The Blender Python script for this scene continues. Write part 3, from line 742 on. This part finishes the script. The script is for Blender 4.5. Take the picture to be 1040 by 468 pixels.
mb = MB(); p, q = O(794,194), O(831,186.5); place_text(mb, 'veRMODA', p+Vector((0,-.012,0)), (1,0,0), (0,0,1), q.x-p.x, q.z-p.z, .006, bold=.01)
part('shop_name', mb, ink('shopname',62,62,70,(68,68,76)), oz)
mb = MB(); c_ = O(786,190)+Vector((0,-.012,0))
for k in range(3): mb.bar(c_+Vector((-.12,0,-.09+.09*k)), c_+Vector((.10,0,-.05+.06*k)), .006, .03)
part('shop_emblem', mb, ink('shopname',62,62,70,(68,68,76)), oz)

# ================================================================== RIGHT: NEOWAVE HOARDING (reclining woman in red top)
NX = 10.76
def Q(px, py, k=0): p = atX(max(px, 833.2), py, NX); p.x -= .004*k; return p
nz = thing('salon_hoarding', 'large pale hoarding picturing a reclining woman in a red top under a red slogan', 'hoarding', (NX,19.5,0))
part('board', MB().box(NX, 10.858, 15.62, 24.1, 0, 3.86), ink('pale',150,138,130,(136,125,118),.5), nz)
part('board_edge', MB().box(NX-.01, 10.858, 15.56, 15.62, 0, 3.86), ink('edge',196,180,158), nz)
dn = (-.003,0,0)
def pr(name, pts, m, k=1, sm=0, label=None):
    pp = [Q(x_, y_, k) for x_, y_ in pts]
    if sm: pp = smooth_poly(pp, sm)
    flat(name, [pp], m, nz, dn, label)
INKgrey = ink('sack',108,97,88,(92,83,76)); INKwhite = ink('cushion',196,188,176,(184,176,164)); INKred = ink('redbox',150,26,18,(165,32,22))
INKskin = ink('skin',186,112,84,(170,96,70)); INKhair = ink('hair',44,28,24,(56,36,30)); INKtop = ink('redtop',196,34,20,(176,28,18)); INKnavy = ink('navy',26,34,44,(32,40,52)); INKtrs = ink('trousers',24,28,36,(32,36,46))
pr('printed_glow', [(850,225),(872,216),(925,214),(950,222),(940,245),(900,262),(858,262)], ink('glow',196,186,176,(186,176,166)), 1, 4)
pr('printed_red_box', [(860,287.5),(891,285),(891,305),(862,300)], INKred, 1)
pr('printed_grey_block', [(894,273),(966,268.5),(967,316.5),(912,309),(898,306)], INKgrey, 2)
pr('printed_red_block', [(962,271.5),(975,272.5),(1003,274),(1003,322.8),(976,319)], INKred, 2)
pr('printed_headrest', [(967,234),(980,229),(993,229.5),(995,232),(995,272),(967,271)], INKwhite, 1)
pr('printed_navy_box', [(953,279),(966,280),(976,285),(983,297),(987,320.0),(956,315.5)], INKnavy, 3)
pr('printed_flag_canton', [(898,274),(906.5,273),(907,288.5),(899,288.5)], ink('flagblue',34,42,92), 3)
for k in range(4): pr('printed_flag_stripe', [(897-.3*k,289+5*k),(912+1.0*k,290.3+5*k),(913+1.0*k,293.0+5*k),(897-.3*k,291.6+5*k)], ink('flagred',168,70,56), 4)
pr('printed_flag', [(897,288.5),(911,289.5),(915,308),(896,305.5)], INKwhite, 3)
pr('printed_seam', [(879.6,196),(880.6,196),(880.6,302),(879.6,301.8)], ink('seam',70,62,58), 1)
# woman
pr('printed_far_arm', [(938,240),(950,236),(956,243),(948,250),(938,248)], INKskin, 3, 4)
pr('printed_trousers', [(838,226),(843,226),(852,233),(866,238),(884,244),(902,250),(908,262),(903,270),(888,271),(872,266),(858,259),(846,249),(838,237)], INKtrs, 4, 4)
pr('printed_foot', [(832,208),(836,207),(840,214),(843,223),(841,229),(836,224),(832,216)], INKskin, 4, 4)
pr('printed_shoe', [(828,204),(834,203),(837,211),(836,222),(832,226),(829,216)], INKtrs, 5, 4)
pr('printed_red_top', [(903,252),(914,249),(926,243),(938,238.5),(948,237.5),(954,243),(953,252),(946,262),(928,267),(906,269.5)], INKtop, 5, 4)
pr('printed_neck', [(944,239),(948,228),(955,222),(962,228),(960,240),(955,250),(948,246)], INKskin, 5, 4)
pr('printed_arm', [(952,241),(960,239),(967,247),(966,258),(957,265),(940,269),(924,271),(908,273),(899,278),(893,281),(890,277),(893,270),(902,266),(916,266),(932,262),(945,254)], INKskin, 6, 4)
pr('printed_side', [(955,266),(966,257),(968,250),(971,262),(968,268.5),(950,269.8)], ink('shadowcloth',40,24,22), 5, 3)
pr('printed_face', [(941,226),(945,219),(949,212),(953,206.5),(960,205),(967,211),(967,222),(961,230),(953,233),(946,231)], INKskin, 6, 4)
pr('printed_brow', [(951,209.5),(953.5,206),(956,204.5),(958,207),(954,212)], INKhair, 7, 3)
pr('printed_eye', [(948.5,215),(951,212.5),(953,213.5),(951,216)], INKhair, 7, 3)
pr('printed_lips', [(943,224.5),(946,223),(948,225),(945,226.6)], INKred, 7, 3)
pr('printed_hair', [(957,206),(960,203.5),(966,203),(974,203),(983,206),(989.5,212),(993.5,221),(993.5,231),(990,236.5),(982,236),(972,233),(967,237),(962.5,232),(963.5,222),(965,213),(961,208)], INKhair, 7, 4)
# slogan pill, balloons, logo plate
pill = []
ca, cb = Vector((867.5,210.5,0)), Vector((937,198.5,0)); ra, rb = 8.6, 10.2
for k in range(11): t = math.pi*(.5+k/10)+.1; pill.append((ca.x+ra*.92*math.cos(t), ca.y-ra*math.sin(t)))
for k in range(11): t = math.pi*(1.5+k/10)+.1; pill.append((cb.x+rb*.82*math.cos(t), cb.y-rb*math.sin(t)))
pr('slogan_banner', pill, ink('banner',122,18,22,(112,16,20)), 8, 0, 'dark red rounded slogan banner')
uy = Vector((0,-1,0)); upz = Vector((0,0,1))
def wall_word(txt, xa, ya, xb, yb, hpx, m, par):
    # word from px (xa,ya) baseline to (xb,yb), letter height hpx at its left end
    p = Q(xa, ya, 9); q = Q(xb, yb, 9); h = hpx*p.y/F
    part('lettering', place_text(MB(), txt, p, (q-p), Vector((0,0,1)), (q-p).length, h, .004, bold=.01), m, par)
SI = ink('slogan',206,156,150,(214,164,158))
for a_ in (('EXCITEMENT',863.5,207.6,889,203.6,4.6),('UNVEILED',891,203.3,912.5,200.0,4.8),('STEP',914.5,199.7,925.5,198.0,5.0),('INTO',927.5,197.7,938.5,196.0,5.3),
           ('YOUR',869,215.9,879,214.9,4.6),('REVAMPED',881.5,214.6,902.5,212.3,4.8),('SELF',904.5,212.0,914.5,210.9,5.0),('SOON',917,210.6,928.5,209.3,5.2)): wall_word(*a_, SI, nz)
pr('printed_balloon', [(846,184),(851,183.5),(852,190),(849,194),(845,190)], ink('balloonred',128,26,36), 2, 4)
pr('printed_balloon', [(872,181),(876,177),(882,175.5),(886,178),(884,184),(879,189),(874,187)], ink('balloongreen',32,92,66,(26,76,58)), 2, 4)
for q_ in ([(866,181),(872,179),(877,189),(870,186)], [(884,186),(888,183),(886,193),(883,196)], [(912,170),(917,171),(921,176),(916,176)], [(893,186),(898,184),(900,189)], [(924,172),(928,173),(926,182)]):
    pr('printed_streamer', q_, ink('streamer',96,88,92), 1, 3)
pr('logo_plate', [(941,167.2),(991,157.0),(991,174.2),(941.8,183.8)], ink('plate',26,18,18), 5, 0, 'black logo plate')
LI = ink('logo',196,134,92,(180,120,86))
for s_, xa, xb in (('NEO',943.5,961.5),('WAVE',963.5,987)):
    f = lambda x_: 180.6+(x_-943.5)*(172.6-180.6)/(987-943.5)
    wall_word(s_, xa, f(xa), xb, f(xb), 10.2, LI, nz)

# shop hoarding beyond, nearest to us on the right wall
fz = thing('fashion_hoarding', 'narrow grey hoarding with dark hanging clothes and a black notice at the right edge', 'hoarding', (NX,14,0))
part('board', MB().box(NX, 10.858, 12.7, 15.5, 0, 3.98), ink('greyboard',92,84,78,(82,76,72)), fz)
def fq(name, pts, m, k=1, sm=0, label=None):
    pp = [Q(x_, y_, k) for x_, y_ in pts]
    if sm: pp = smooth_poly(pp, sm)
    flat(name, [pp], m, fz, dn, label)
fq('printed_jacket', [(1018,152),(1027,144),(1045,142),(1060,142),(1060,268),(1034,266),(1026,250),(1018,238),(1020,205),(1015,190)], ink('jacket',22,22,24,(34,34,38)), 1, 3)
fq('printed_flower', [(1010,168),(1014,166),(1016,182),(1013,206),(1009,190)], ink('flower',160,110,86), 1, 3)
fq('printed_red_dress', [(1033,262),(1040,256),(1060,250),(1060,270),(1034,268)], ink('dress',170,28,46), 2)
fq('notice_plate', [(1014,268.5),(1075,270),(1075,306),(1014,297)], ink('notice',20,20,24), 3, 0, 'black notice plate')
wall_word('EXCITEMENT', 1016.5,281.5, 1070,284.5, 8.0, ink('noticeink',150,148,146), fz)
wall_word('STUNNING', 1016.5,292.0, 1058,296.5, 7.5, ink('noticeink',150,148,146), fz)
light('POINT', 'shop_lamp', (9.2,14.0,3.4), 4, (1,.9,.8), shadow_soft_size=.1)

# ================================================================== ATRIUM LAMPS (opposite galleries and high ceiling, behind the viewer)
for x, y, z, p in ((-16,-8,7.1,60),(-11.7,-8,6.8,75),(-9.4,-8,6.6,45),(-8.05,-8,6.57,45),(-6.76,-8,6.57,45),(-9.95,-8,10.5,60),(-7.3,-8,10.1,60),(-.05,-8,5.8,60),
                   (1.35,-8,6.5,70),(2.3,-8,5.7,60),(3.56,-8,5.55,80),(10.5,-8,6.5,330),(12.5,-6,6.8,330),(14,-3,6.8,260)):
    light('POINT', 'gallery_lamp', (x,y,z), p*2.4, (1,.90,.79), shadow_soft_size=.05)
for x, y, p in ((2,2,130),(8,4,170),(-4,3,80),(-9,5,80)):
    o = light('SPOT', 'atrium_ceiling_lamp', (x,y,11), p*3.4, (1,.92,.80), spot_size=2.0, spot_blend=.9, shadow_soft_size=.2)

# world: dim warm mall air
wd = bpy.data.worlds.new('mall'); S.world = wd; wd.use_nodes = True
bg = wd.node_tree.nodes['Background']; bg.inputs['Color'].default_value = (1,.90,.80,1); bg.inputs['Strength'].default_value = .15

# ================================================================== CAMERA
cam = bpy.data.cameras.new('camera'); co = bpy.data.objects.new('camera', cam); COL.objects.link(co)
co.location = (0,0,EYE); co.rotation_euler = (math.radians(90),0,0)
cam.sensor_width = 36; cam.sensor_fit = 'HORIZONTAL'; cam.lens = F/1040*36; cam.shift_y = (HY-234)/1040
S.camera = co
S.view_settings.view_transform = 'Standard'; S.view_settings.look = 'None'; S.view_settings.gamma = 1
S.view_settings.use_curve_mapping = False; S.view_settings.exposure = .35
---
INSTRUCTIONS FOR THE TASK - Quote exactly the stretch of lines above that starts at the first one and ends at the line with "part('shop_emblem', mb, ink('shopname',62,62,70,(68,68,76)), oz)", and nothing beyond it.

WORKED SOLUTION -
The Blender Python script for this scene continues. Write part 3, from line 742 on. This part finishes the script. The script is for Blender 4.5. Take the picture to be 1040 by 468 pixels.
mb = MB(); p, q = O(794,194), O(831,186.5); place_text(mb, 'veRMODA', p+Vector((0,-.012,0)), (1,0,0), (0,0,1), q.x-p.x, q.z-p.z, .006, bold=.01)
part('shop_name', mb, ink('shopname',62,62,70,(68,68,76)), oz)
mb = MB(); c_ = O(786,190)+Vector((0,-.012,0))
for k in range(3): mb.bar(c_+Vector((-.12,0,-.09+.09*k)), c_+Vector((.10,0,-.05+.06*k)), .006, .03)
part('shop_emblem', mb, ink('shopname',62,62,70,(68,68,76)), oz)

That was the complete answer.